How Netanyahu's speech to the US Congress has jeopardised US-Israel relations

The White House is agitating in support of Binyamin Netanyahu’s opponents in next month’s Israeli election as his plan to attack Barack Obama’s Iran policy in an address to the US Congress continues to backfire on the Israeli prime minister.
The Obama administration has engineered a series of highly visible snubs of Netanyahu – from refusing a White House invitation and levelling accusations that the Israeli government is not trustworthy to a humiliating leak about new limitations on intelligence sharing – just weeks before the Israeli leader faces a tight general election.
Top administration officials, including Vice-President Joe Biden and the US secretary of state, John Kerry, have made a point of meeting Israeli opposition leaders who have seized on the dispute to characterise Netanyahu as jeopardising relations with Israel’s most important ally.

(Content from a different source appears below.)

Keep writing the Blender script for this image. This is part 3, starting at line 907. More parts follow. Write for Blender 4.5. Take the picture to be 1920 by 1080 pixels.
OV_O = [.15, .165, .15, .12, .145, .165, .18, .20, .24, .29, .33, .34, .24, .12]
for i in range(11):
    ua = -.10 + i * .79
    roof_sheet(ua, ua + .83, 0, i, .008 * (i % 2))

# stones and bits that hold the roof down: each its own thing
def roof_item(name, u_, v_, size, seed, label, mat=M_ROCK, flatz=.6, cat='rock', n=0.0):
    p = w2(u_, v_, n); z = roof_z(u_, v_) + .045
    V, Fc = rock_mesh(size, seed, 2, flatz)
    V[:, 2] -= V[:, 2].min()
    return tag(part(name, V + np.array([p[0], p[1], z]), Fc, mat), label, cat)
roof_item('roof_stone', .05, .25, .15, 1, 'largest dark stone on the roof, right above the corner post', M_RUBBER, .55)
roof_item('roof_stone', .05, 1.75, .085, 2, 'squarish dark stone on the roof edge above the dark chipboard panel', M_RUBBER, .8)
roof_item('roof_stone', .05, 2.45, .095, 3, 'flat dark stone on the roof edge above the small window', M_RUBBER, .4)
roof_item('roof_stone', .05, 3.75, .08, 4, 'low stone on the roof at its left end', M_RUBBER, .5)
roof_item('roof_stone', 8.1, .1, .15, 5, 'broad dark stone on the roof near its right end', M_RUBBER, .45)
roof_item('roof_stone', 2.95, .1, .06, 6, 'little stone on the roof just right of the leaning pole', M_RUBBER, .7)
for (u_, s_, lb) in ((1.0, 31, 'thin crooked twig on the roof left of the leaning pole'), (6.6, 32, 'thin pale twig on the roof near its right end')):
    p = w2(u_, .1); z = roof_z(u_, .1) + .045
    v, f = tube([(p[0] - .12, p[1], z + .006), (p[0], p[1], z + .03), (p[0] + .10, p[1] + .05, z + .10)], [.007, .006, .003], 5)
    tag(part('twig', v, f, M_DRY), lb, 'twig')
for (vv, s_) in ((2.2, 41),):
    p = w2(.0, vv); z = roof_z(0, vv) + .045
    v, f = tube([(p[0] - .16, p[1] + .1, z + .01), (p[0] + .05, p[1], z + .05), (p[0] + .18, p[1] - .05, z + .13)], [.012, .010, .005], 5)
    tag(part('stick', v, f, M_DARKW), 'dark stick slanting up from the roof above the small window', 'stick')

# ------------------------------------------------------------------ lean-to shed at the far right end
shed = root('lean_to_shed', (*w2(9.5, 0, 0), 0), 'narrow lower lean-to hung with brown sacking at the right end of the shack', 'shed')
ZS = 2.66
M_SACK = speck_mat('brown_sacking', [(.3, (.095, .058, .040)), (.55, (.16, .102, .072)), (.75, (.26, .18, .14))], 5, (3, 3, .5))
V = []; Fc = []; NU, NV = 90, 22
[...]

Biden, who is also president of the US Senate, and several Democratic members of Congress will be conspicuously absent from next week’s speech in which the Israeli prime minister is expected to effectively accuse Barack Obama of being duped by the Iranians in negotiations over Tehran’s nuclear programme and of endangering the existence of the Jewish state.
Aaron David Miller, who served six US secretaries of state as an adviser on Arab-Israeli negotiations, said the confrontation marks a further deterioration in an already dysfunctional relationship between Obama and Netanyahu. But Miller, who is now a vice-president at the Woodrow Wilson Center in Washington, said the Israeli leader’s divisive handling has handed the administration an opening “to try to demonstrate how much the US-Israeli relationship is dysfunctional at the top because of Netanyahu” and an opportunity to press for “regime change”.
“If you asked John Kerry and Obama privately who they wanted to see as the next prime minister of Israel, it wouldn’t be Netanyahu. They prefer the [Israeli opposition] Labour party. There’s no question about it. This invitation-gate, as I’m describing it, has created an opening for them,” he said.
That opening has been seized upon, Miller said, to try to embarrass Netanyahu before the Israeli electorate by portraying him as untrustworthy and endangering the Jewish state’s most important diplomatic relationship.
The White House is particularly incensed that the Israeli ambassador to Washington, Ron Dermer, and John Boehner, the Republican speaker of the House of Representatives, conspired to arrange the speech to a joint sitting of Congress without consulting the administration. Democrats accuse Boehner of ambushing the president as the Republicans push – with the backing of the pro-Israel lobby in Washington – to strengthen sanctions against Iran, a move Obama has warned “will all but guarantee that diplomacy fails”.
But it was Dermer, who was born in the US and worked as a Republican political operative before moving to Israel, who instigated Netanyahu’s address to Congress. Netanyahu has defended the speech as a legitimate attempt to stop Obama from making concessions to Iran that the Israeli leader said will leave Tehran on the brink of being able to build a nuclear weapon.. 

Netanyahu’s warnings of an imminent threat from Iran, already treated with scepticism, will have been further undermined by revelations in the Guardian this week that Israel’s own intelligence service, Mossad, contradicted his claim to the United Nations in 2012 that Tehran was about a year away from constructing a nuclear weapon.